1. Introduction
  2. Input Capture
  3. Linux Char Driver
  4. Conclusions

Introduction

To the best of my knowledge, on Linux there is no way to configure a hardware timer in input capture mode although, since it can be used on embedded systems, this feature can be needed. For example, if one needs to measure the period of a signal on a development board running a Linux distro he has no other way than sampling the GPIOs in userspace with the cost of a resolution of milliseconds.

Input Capture

Considering a rectangular signal like in Figure 1 and one want to measure the period of the signal or the pulse width. Basically, to measure the period of the signal two successive edges of the same polarity are captured and to measure the pulse width, two alternate polarity edges are captured.

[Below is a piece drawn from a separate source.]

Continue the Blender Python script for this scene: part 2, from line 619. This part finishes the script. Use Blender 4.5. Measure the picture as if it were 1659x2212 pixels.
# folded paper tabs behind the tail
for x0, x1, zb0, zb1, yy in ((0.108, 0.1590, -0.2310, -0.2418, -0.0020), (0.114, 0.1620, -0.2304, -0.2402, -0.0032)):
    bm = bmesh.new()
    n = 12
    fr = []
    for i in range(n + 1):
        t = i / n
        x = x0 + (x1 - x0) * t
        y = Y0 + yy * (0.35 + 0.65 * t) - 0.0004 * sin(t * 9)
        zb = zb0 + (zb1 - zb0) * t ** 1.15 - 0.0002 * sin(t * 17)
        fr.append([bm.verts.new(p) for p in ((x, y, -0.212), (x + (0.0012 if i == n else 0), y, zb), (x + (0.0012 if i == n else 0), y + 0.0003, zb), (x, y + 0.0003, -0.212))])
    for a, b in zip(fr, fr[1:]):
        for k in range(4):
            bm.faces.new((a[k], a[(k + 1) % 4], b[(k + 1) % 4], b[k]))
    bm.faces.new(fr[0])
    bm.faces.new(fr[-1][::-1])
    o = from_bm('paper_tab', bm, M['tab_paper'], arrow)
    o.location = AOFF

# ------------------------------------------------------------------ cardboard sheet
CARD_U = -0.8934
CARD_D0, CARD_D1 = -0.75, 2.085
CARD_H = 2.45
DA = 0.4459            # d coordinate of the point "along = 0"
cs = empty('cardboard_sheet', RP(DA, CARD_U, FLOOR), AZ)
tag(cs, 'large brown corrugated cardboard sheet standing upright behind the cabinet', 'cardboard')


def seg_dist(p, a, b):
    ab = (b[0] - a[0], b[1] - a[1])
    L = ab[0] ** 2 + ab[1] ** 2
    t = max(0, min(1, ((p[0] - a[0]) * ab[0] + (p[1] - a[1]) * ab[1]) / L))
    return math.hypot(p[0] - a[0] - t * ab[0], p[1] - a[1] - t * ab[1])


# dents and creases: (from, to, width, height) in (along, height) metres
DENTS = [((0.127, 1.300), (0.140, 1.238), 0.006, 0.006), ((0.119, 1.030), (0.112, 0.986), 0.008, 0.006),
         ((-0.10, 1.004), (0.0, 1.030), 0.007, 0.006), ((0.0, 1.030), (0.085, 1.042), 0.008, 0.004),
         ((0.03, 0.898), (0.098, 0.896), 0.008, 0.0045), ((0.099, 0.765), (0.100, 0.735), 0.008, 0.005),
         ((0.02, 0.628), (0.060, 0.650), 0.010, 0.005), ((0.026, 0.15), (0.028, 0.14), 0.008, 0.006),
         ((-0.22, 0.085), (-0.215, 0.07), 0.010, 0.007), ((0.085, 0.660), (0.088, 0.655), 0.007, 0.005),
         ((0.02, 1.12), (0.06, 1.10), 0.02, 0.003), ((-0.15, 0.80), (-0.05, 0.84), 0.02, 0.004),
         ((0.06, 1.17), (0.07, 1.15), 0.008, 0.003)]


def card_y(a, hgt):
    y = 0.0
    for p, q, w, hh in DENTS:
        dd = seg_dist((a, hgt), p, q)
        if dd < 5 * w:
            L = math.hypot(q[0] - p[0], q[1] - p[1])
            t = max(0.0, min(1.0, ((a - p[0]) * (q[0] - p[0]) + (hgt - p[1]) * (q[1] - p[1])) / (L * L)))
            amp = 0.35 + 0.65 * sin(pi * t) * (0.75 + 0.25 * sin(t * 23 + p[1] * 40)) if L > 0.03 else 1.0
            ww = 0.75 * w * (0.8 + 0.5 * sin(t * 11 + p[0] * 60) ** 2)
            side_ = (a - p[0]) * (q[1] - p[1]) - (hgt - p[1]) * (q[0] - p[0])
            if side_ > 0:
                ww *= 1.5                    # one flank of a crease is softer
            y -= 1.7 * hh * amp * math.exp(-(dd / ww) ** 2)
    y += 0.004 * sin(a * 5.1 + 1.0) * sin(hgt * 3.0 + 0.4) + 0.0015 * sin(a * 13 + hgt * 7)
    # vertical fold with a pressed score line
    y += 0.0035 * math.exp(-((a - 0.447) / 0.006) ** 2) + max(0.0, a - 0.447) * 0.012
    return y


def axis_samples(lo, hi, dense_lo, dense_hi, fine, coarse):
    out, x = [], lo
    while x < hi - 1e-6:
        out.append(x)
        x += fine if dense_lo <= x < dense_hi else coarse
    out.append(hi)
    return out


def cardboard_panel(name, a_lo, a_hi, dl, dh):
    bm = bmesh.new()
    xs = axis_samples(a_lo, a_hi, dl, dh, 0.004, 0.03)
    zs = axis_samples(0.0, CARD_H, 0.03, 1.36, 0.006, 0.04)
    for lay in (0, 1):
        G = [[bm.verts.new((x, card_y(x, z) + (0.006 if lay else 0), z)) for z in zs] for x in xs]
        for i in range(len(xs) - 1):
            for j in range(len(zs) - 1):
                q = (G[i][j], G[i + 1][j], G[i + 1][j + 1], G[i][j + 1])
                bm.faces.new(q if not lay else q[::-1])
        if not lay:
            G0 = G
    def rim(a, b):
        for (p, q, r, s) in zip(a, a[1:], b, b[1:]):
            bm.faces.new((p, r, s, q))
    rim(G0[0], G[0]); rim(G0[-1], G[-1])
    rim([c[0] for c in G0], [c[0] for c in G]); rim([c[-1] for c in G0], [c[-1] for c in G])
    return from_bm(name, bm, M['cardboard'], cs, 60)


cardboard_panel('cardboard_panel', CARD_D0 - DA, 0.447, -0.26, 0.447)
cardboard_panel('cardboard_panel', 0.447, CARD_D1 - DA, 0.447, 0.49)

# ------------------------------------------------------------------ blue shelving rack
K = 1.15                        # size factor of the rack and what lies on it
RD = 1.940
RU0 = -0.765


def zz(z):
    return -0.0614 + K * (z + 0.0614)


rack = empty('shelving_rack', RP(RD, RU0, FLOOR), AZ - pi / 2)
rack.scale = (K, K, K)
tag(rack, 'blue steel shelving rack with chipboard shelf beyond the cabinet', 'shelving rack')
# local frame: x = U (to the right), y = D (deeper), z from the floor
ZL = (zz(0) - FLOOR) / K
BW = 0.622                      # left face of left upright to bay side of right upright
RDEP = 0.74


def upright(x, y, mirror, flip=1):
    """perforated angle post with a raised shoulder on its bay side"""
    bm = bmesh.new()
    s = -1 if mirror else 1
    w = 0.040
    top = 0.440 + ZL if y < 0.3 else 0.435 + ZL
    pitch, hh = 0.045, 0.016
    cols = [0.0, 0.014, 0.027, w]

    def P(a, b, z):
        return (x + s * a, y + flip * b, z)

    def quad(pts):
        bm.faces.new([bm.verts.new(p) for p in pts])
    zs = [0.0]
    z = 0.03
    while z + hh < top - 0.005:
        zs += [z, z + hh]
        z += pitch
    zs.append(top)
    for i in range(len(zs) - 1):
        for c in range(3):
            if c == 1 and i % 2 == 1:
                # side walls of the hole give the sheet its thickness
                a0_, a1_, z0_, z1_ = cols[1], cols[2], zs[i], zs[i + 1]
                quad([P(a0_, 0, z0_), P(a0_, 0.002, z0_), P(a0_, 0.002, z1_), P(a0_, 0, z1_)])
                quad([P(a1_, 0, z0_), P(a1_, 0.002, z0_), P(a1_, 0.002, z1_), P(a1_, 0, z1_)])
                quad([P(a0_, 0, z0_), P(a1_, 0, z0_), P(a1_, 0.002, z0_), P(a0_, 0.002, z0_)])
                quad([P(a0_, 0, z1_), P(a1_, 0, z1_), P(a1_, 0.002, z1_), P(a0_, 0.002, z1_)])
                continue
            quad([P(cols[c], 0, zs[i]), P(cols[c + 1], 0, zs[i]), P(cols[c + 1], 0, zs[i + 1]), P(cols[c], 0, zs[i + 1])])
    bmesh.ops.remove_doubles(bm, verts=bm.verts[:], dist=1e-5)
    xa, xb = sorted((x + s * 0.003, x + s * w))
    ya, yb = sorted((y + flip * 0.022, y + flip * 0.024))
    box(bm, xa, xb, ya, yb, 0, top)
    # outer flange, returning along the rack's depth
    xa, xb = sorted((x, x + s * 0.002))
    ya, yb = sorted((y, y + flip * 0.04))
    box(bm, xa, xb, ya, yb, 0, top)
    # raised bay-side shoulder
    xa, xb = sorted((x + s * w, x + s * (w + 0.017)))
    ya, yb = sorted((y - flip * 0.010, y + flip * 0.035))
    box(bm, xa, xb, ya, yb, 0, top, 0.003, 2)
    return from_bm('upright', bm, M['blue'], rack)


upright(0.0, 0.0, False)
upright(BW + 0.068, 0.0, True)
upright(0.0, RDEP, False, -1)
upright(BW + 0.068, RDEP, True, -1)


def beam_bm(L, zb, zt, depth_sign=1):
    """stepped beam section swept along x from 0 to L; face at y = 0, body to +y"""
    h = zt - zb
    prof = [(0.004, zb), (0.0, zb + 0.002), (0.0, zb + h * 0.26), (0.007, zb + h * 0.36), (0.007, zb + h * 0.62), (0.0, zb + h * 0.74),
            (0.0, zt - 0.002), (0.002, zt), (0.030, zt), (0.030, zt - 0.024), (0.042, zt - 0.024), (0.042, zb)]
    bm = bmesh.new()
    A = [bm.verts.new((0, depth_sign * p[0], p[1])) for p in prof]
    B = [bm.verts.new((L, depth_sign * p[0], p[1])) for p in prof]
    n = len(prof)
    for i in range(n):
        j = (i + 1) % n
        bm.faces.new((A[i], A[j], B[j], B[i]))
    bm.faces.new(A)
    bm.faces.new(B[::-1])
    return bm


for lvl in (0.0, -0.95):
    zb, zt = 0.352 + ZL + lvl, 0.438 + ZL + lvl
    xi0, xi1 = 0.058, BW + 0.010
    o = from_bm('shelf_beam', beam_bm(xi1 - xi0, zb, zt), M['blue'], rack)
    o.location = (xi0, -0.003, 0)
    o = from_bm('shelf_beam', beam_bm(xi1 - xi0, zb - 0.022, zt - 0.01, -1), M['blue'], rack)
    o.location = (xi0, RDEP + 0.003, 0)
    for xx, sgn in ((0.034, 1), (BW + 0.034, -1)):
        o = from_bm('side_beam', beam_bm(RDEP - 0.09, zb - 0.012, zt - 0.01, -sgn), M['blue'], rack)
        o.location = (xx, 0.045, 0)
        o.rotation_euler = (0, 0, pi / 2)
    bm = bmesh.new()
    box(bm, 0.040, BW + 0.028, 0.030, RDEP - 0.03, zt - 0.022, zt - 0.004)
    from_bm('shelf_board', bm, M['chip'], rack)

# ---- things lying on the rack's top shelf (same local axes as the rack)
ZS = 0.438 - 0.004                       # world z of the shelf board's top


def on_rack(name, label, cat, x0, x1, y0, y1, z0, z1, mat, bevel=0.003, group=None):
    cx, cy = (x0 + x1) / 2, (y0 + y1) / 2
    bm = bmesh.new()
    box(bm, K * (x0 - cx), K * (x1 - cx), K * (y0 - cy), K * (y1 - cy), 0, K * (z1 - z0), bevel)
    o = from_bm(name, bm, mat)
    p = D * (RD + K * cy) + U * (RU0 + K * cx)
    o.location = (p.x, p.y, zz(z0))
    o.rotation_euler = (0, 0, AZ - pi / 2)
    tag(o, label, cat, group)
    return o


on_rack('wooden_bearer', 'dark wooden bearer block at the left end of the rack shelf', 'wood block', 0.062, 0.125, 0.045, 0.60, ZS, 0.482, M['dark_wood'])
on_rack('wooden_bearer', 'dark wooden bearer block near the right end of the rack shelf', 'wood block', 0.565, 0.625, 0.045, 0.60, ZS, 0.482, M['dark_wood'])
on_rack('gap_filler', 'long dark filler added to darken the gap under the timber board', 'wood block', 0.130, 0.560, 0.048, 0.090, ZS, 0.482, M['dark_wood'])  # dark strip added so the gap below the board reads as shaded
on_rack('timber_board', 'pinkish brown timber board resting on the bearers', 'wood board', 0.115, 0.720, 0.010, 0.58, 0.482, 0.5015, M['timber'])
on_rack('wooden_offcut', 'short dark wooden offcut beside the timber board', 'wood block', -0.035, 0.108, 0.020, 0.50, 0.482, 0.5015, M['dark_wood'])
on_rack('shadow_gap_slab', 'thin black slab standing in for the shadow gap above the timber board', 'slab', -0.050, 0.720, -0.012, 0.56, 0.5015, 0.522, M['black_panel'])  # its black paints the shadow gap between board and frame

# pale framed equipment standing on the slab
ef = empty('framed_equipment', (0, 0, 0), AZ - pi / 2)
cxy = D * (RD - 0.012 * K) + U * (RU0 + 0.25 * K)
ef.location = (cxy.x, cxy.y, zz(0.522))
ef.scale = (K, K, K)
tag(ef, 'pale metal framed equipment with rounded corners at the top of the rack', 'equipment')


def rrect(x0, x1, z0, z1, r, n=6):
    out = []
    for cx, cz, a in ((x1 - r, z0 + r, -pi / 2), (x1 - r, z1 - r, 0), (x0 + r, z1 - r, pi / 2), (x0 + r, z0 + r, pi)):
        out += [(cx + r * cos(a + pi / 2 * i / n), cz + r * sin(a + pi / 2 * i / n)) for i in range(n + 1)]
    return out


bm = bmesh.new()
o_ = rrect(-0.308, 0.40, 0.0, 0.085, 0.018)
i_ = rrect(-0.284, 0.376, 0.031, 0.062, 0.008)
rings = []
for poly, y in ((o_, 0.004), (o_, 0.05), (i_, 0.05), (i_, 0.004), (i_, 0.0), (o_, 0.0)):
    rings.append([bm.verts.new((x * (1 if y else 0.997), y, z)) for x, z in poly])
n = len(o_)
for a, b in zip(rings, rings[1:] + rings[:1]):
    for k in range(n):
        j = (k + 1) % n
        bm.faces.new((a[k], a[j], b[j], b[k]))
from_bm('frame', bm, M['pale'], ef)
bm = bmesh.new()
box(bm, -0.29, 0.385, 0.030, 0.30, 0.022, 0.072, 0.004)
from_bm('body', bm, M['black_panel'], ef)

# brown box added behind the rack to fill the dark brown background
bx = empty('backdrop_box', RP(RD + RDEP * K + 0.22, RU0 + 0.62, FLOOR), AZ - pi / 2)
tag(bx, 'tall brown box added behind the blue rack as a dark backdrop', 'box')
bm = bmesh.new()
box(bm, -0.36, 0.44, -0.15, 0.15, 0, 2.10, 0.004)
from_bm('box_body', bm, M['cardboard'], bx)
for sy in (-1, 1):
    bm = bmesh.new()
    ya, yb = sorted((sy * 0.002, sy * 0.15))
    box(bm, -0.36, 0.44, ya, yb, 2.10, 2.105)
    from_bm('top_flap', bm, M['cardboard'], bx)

Figure 1:Rectangular Signal

For example, if one wants to measure the high time of a pulse it is enough to subtract the time captured when the rissing edge occurs from the time captured for the subsequent falling edge. This scenario can be easily implemented on a microcontroller using a hardware timer in input capture mode and I won't get into details.

But if one only have a development board with a Linux based OS it's hard to implement this task. The only option I can imagine is to use the GPIOs with rising and falling edges events enabled and to poll them. Of course, the obtained samples will be horrible and the resolution in milliseconds range. Or it'll be almost impossible.

The options to "hack" the timers are excluded. Personally, I wanted to do that and I didn't found a proof that worked for someone. And also I didn't found any APIs, libraries to select a timer and put it into input capture mode. Of course, I didn't allocate much time for that task but the idea is that I couldn't found and maybe there isn't something like that.

One can say that another option is to use a microcontroller and program it to perform the task of measuring the signal and to communicate with the development board via I2C, for example. Yes, it is possible but sometimes you don't have a microcontroller to use only for this small task.

Linux Char Driver

The solution described in this post: implementing a char driver.

Requirements:

  1. Service the interrupt thrown when rising, falling or both are detected on a GPIO.

  2. Sample a timer to get the timestamp.

  3. Detection of rising, falling or both must be configurable.

  4. GPIO pin used must be configurable.

  5. Notify userspace that a new value was read.

In this article I won't describe how to create a character driver for Linux, there are a lot of articles, quite nice described but somehow incomplete, on Web and also some very good books. In a future post I will shortly describe how the driver was implemented and also the needed device tree file to test it on a Beaglebone Black device.

Basically the third, fourth and fifth requirements are the easiest to implement. Basically, we need to define a variable of type file_operations structure and to implement some basic functions like: open, release, read, ioctl and poll. It will be discussed in future article the implementation and the need for those functions.

To implement the first requirement a interrupt will be required and registered for the GPIO pin. The registers will be configured such that the interrupt will be thrown when the event will be detected.

Finally, the second requirement is somehow problematic. The simple solution is to use get_cycles() function which will return the number of clock cycles but on ARM microprocessors this function returns 0. So, guards should be used to call get_cycles() when the driver is not running on ARM microprocessor and to call another function for getting a timestamp when running on ARM.

Conclusions

The implementation of the driver was quite easy after deciding what features should be implemented and after experimenting a few with rw locks, tasklets and so on. The most challenging part was debugging since for this driver I used only printk-technique, basically I printed logs for where I considered to be the problem. A step-by-step debugger, even on assembly code, would be much more appreciated.